SCHECK écrira plus tard (avec l'aimable concours pour la traduction de Christian VERDIER de Généanet) : « Le 19 mai 1810, après avoir reçu au préalable une instruction suffisante dans la foi orthodoxe, et abjuré la secte de LUTHER, a fait librement et publiquement profession de la foi catholique apostolique et romaine selon la formule donnée par notre Très Saint Père le pape PIE IV, Christian SCHWARTZ, forgeron de profession, âgé de 29 ans et presque 9 mois, habitant dans une ruine devant le porche de l'église, après avoir alterné par des allers retours d'une confession à l'autre, fils célibataire des époux luthériens Philippe SCHWARTZ, citoyen agriculteur et Marie Salomée MAYER, demeurant à Scherzheim situé de l'autre côté du Rhin dans l'état de Baden-Baden, par moi, soussigné, administrateur de l'église succursale de Walff, André SCHECK (avec l'autorisation que m'a accordée le révérendissime Monseigneur Jean Pierre SAURINE, évêque de Strasbourg), a été délié du lien d'excommunication par lequel il était tenu à cause de l'hérésie, et a été réintégré dans le sein de notre Sainte Mère l'Eglise et dans la communauté et la communion des fidèles et la participation aux sacrements, en présence des témoins Joseph SAETTEL, citoyen et forgeron, Guillaume KLEIBER, négociant en tabac, Jean baptiste MULLER, Louis JORDAN, tous ces trois (derniers) célibataires fils légitimes de famille, avec Joseph SAETTEL, demeurant à Valff, qui tous avec le nouveau converti et moi administrateur de Valff  ont soussigné ».

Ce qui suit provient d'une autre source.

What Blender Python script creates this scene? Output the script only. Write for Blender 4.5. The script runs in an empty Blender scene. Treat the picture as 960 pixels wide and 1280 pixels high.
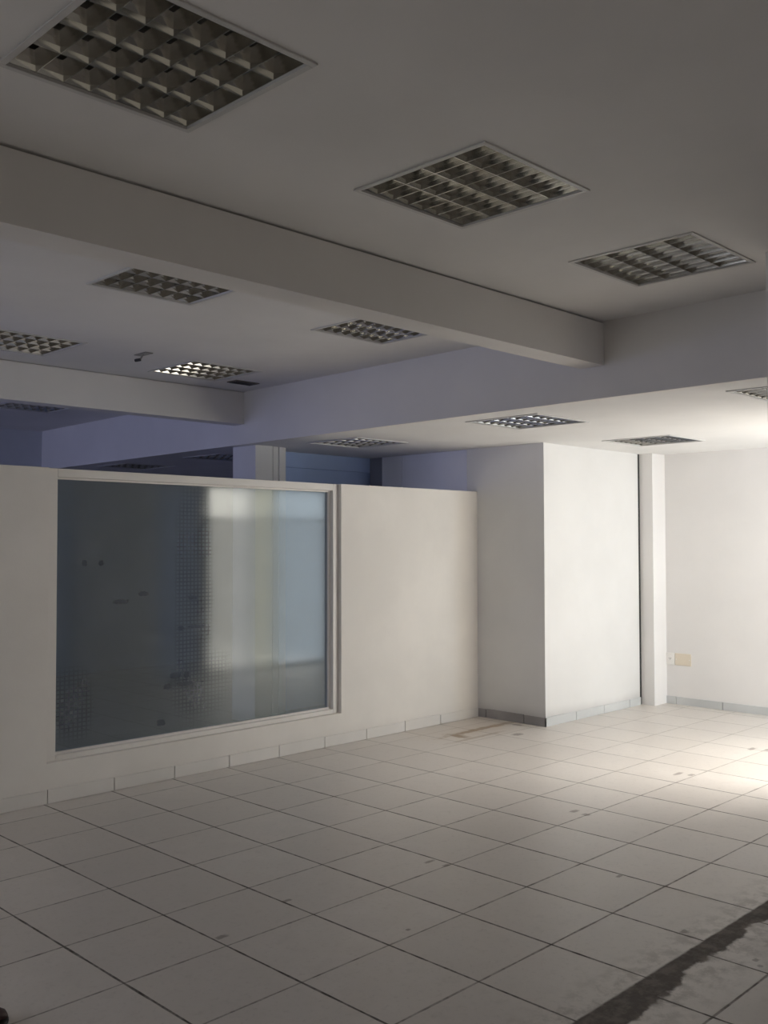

Les numéros de maisons anciens ne correspondent peut-être plus aux numéros actuels

Après sa réintégration SCHWARTZ vivra encore quelques temps au n°119, foyer de son confrère Florent HIRTZ, maréchal ferrant comme lui, puis quittera le village pour toujours. Quelques remarques sur les enjeux et la portée de ce texte de réintroduction :

  1. L'hérésie étant considérée comme une faute gravissime, il n'est pas, sur le plan canonique et théologique, de la compétence de n'importe quel prêtre de l'absoudre.
  2. Seul peut absoudre du péché d'hérésie l'évêque ... ou son mandataire, et le mandat doit être dans ce cas établi par écrit. C'est le cas présent.
  3. En période de prolifération des hérétiques, et donc de cas potentiels d'abjurations, l'évêque à lui seul ne peut traiter tous les cas d'abjuration et se voit alors obligé de déléguer aux curés concernés ses prérogatives en matière d'absolution d'hérésie.
  4. En principe seul un prêtre ayant le titre de docteur en théologie peut recevoir ces actes abjurations. En effet, préalablement à la cérémonie d'abjuration, il faut s'assurer que l'abjurant ait une bonne connaissance de la doctrine catholique apostolique et romaine, et c'est pourquoi cet examen doit être conduit par une personne compétente (un docteur en théologie). Cependant  l'évêque, faute de personne dite compétente disponible, peut accorder à tout curé, même s'il n'est pas docteur en théologie, l'autorisation de recevoir ces abjurations.